Leaf noted

Down on the earthen paths and man-made sidewalks, human minds and hands talk about the “why’s” and “how’s” of dealing out justice and death cards to Bin Laden and any human life. Creative Commons.

Leafing through a library book, she tilts her head toward the window as a bird jovially tweeted the news of the day. If she was only a bit more fluent she could translate better. ‘Till then, the rough translation of the bird’s ode is “Another Monday, another cloudy day, I’ll tell you how the sun sets and leave the story about the sunrise to Ms. Dickenson!”

Half skeleton and half translucent leaves from last fall swirled around, mingling with fresh clippings of the luxuriously green grass atop the hill. It’s as if autumn had something more to say, something left on the cusp of the harvest dusk that could not relinquish ‘till the time of the next corn husk.

Leaves, now brown and wiry, once reflected the sun’s benedictions in silent zealous hues. She wonders, “Will tomorrow be the day that the little greenies poke their fuzzy leaf-efforts out of the maple branches?” The enthusiastic Buckeye branches didn’t procrastinate; what words of encouragement can one give to a maple? Patience, young sapling, she reminds herself. We did soak up that lovely sunny November.

She gathers up her book and little bag and the blanket. Walking out of the library doors, she traced the white tongues of concrete, each extending pasty, sandpapery arms out in nearly each direction. Circles and shapes of risen soil would soon explode with jungle plants, proclaiming (in their own tongue) their joy to the indigenous plants across the sidewalk.

In other corners of the town, the fields of prairie grass once hosted a dance between the autumn leaves and the drying grass, one clinging to the other, waiting for the wind to blow in the snow. Now, as she walked the sidewalk, the concrete and manicured lawns of spring echoed the scuttling of leaves. The once blithe and natural dance sounds like scratching and clawing against the different dance floor.
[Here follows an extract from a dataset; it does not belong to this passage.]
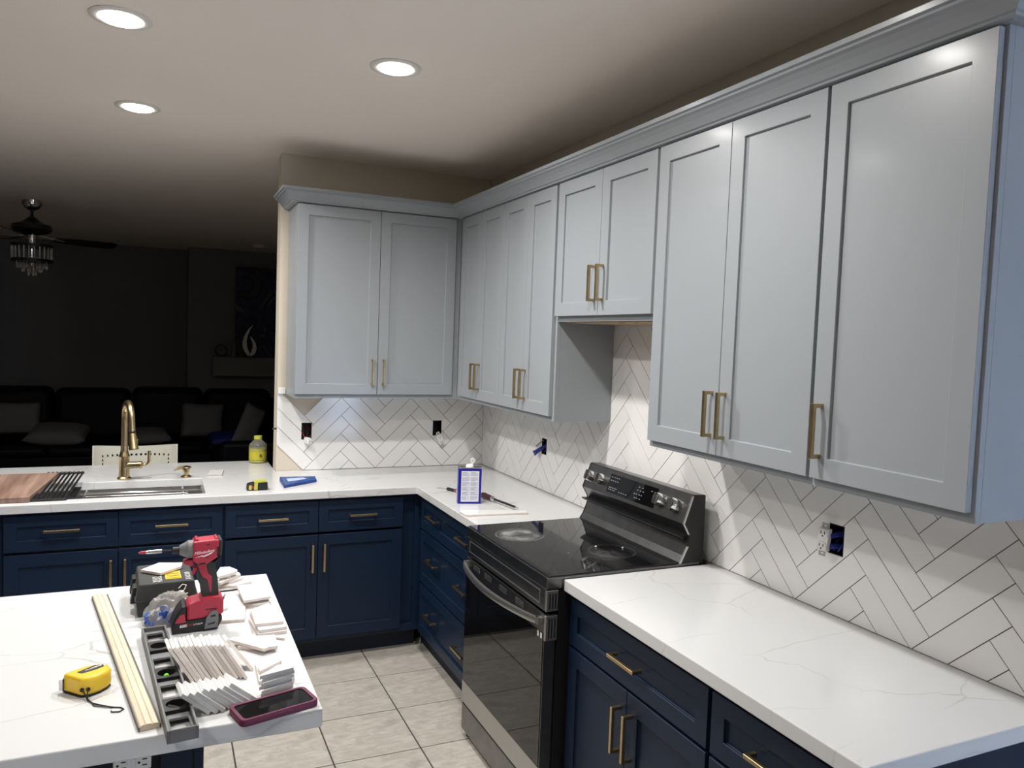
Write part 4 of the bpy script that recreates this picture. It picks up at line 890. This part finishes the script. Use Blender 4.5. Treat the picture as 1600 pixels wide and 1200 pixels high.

Fresh Maytime brings tumultuous winds and finally warm sunshine. What’s more, blue sky and clouds are determined to defy the imagination. Down on the earthen paths and man-made sidewalks, human minds and hands talk about the “why’s” and “how’s” of dealing out justice and death cards to Bin Laden and any human life.

She gazes just beyond the boundaries of the hill, past a stitching of cottonwoods along a tilled field. She watches and listens in surprise. Thousands of sheets of paper (probably printed nearby) gather together in a white, papery tornado.

Not yet four inches in diameter, the little sapling looks around as tizzy of papers flew around like autumn leaves. Essays on justice, service, faith, community and excellence cloud the sapling’s view of the sunset. One piece of paper bears the word “graduation” in bold print. It was filled out except for the applicant’s signature.

Somewhere in the blue-jean pocket of a youth, a list of things to do and a list of things to improve on crunch against one another in the trek back home. Across rivers and valleys, corn farms and open fields, forests and mountains, the big sky watches as the blue jeans tickle the earth’s skin. There is ample room for anther sheet of paper in that pocket, especially given that those jeans were a gift in the first place, along with each leaf of paper.

Reaching in to the pocket, the young blue-jeans chum pulls out a third piece of paper. An article from last month’s The New Yorker grins back at the hand and face, heart and mind of the body it shares jeans with.